What you will do ▸ Return only the lines running from the top of the entries to the line with "COL = S.collection", inclusive, exactly as written.

-- START OF Task inputs --

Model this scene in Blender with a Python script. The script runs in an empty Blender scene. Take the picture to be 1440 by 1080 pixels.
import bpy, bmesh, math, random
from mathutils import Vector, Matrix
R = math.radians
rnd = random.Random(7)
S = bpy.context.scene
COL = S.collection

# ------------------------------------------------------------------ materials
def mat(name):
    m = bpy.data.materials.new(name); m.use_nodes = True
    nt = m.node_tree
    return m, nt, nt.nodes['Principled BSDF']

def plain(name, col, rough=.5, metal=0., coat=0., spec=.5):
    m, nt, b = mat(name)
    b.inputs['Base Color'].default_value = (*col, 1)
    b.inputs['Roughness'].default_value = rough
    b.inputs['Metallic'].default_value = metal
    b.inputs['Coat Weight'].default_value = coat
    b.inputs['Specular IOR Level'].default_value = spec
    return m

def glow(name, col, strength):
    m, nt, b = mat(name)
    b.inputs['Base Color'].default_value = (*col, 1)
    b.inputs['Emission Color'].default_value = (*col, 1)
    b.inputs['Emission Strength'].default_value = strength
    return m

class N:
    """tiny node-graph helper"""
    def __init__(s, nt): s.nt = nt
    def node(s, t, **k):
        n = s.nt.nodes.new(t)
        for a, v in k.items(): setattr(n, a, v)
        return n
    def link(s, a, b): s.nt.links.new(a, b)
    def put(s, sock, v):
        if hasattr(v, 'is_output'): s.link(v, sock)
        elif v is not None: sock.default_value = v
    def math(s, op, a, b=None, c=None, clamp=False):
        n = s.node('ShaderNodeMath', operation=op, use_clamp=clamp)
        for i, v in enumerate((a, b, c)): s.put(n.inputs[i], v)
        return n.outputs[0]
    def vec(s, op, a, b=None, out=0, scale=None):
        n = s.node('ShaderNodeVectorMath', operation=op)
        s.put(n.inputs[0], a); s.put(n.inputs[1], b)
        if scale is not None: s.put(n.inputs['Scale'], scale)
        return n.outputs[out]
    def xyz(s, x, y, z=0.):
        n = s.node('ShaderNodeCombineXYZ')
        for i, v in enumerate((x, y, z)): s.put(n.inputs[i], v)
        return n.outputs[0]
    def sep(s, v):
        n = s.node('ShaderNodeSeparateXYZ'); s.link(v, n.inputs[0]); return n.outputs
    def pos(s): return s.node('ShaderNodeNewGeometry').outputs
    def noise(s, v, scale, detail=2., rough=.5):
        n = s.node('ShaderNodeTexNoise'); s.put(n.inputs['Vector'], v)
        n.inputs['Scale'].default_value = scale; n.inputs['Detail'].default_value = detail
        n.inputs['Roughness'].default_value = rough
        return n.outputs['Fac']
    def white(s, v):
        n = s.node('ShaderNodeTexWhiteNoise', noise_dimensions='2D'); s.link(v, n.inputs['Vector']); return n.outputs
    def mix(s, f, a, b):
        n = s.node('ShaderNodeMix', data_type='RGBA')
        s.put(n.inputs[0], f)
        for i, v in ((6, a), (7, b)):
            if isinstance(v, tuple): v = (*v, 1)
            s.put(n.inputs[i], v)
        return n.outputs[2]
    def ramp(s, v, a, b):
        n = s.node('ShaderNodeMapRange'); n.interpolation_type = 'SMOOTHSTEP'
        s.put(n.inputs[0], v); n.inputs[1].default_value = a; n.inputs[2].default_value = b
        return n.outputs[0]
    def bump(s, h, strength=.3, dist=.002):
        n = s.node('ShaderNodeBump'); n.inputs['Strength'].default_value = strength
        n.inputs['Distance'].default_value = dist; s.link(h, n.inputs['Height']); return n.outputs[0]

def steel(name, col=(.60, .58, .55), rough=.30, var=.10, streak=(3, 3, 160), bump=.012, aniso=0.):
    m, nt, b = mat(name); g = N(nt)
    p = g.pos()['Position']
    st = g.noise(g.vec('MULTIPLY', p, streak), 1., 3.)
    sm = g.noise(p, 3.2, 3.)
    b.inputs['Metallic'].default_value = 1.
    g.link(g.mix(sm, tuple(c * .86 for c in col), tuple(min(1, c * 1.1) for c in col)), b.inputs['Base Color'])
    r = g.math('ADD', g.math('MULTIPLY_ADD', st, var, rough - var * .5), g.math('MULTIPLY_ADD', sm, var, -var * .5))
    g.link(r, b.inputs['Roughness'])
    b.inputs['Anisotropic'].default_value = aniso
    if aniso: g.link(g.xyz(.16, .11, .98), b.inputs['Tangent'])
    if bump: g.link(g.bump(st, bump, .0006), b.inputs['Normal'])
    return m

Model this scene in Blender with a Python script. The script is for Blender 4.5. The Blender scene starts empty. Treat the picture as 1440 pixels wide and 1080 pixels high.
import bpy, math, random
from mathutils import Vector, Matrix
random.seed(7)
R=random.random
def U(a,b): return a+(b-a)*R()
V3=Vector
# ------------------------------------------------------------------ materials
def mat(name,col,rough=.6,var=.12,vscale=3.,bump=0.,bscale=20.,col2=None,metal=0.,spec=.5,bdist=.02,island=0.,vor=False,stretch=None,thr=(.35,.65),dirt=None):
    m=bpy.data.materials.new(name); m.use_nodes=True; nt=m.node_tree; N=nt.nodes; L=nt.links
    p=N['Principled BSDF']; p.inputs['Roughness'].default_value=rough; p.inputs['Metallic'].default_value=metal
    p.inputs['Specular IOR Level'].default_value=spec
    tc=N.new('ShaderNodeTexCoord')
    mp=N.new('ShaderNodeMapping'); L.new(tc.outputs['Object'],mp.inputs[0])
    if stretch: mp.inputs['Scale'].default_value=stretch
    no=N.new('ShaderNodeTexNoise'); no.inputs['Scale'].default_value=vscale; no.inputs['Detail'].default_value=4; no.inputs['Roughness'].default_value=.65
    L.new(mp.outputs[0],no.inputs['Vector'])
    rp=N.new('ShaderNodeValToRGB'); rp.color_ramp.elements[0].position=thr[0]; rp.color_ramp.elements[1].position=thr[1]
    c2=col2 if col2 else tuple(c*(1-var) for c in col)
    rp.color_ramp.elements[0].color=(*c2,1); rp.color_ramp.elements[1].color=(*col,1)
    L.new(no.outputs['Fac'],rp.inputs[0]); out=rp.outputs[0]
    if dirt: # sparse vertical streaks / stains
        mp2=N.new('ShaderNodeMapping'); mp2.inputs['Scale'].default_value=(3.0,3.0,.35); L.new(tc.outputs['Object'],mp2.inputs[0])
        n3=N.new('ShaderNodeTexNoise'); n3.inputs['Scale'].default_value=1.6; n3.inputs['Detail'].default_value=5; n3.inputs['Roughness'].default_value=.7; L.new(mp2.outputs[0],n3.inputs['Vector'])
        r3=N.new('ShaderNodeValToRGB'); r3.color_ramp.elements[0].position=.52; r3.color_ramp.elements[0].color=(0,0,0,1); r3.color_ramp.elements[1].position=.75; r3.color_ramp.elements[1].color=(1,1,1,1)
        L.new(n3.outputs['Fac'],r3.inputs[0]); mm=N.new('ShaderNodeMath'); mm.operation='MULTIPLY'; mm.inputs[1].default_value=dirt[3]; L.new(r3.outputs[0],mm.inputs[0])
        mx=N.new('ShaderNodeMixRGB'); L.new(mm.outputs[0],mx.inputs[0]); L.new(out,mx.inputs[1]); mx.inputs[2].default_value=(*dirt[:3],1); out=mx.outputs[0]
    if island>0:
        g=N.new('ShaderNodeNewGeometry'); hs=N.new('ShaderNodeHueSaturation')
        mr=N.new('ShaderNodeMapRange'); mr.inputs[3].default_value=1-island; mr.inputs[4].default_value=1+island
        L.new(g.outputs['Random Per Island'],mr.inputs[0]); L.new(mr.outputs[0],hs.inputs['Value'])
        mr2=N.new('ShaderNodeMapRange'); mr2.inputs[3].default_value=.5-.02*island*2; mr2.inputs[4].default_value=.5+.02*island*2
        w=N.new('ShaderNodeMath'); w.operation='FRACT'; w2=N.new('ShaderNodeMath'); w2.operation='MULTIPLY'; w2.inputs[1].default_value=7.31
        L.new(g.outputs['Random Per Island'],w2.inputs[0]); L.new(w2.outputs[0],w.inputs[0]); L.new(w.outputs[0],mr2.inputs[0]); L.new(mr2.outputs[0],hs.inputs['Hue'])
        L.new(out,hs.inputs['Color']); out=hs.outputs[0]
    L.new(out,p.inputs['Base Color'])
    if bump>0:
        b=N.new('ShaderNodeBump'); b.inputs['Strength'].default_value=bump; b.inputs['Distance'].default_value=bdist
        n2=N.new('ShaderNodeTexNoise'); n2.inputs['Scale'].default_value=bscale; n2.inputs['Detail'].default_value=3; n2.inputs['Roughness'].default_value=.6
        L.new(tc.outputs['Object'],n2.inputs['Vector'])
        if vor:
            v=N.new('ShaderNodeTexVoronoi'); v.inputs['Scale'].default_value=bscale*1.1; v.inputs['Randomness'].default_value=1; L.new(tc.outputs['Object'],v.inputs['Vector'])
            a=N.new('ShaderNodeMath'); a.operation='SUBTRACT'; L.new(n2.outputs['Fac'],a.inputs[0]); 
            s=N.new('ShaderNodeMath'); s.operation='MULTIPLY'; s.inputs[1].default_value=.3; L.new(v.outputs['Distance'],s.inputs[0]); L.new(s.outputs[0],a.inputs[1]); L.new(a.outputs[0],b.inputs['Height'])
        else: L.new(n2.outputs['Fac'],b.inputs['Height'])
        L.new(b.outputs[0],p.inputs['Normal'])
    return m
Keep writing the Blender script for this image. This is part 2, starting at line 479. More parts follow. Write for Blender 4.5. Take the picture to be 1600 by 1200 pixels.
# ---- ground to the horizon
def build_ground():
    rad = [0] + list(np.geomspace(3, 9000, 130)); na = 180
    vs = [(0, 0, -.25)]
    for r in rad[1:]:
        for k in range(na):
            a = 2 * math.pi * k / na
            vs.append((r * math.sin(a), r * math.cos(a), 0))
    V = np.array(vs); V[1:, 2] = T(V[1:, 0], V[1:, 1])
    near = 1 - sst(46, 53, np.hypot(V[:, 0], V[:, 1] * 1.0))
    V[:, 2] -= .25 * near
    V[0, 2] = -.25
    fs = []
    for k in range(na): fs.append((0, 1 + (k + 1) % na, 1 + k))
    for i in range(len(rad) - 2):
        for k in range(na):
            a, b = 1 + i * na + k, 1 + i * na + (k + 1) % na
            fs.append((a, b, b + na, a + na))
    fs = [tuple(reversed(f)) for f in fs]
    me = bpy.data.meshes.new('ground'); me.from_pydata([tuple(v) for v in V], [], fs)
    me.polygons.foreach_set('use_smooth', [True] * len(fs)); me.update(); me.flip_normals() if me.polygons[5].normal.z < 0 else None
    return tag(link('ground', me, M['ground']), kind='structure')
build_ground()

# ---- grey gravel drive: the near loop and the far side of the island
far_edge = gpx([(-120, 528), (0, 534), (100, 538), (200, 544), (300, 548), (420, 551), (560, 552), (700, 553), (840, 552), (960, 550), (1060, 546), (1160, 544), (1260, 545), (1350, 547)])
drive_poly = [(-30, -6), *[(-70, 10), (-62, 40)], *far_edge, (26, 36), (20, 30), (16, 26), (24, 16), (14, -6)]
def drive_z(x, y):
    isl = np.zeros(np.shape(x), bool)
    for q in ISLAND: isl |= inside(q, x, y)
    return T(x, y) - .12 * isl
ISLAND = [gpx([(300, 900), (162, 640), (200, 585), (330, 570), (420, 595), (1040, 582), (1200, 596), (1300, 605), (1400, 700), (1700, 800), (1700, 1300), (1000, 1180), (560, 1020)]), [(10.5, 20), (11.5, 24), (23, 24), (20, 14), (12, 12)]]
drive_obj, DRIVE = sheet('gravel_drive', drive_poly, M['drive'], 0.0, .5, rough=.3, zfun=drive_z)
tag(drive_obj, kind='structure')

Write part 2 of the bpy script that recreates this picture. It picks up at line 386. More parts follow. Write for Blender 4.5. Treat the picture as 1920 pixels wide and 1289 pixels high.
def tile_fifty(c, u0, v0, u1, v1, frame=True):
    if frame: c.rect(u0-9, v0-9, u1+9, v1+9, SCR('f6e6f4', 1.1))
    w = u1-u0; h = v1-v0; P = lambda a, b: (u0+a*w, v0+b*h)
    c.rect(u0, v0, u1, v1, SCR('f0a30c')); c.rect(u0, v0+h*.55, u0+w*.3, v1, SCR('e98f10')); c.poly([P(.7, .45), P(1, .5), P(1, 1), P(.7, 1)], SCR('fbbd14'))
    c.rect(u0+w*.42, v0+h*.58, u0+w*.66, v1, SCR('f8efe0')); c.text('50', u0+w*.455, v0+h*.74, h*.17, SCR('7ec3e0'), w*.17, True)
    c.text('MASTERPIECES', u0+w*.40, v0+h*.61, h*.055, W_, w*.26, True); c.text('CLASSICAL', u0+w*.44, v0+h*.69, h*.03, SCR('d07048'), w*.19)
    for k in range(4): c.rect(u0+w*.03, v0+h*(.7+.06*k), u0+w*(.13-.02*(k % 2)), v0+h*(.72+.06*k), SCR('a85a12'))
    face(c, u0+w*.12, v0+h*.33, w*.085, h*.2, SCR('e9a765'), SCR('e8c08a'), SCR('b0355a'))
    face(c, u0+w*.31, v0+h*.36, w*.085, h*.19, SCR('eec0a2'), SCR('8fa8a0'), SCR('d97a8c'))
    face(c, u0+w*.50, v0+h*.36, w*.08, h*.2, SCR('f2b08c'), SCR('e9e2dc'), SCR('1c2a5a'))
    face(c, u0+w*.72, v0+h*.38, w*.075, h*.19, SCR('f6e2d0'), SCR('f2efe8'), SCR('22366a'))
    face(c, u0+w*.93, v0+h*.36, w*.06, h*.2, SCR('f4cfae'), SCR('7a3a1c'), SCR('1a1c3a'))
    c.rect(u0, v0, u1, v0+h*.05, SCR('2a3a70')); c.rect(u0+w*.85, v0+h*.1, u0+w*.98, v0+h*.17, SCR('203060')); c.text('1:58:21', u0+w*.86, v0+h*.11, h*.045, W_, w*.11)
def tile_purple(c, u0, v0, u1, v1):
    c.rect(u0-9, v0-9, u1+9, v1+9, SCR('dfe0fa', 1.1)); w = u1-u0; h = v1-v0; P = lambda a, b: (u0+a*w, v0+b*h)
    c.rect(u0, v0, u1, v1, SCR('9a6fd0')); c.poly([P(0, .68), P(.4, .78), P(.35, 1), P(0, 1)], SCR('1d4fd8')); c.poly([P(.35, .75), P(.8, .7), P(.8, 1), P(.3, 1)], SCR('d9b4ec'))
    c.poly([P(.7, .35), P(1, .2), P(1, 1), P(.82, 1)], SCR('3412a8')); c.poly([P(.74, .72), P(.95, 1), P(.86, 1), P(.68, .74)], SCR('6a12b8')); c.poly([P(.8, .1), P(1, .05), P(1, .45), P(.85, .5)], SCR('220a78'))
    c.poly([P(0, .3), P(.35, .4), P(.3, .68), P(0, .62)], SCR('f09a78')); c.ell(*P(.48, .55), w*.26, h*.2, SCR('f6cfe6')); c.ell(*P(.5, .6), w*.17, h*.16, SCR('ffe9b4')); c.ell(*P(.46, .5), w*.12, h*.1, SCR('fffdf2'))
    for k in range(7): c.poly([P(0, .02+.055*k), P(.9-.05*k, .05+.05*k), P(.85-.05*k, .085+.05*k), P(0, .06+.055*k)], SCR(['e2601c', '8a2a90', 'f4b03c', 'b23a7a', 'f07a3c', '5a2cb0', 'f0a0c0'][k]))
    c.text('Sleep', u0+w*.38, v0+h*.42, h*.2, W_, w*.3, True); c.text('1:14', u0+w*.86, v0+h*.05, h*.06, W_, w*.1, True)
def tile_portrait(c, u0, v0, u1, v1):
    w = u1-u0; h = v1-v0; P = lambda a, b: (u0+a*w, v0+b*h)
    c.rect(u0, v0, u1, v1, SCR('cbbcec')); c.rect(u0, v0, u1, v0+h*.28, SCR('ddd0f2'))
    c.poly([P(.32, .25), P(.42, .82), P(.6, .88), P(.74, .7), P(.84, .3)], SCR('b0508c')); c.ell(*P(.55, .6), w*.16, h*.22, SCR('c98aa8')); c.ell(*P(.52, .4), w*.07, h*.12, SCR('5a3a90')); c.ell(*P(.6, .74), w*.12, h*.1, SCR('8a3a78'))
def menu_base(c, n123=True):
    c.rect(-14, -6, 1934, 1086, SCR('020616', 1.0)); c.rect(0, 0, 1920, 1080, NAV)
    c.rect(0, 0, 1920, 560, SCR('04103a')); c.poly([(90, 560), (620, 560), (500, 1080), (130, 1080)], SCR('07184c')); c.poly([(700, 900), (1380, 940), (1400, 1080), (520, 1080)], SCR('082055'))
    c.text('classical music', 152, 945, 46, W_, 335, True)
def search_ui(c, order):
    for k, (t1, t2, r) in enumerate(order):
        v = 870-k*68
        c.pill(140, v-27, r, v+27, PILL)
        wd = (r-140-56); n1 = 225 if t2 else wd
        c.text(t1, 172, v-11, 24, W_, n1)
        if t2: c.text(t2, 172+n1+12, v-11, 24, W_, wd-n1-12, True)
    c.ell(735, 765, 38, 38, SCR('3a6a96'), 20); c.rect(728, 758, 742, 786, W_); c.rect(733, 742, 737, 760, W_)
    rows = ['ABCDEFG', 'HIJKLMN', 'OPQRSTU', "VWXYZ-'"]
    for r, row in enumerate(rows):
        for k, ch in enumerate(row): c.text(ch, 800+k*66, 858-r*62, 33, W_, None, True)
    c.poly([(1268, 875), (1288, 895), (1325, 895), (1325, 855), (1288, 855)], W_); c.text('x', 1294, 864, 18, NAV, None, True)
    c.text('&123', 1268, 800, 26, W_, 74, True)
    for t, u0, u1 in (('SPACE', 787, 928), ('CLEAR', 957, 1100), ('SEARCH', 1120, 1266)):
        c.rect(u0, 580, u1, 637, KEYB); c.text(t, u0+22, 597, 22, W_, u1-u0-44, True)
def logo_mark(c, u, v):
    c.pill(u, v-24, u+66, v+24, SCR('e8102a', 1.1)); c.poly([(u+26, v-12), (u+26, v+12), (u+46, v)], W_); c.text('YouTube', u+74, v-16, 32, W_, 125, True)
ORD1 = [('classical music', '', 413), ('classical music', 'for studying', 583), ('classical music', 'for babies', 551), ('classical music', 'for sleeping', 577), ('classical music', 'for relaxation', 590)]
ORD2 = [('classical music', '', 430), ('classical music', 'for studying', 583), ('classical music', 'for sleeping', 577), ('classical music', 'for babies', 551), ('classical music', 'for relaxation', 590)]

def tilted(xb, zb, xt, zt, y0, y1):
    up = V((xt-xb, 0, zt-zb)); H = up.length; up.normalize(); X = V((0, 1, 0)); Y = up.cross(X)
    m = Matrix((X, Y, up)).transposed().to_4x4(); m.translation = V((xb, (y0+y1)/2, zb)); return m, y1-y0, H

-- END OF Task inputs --

The completed task ▸
Model this scene in Blender with a Python script. The script runs in an empty Blender scene. Take the picture to be 1440 by 1080 pixels.
import bpy, bmesh, math, random
from mathutils import Vector, Matrix
R = math.radians
rnd = random.Random(7)
S = bpy.context.scene
COL = S.collection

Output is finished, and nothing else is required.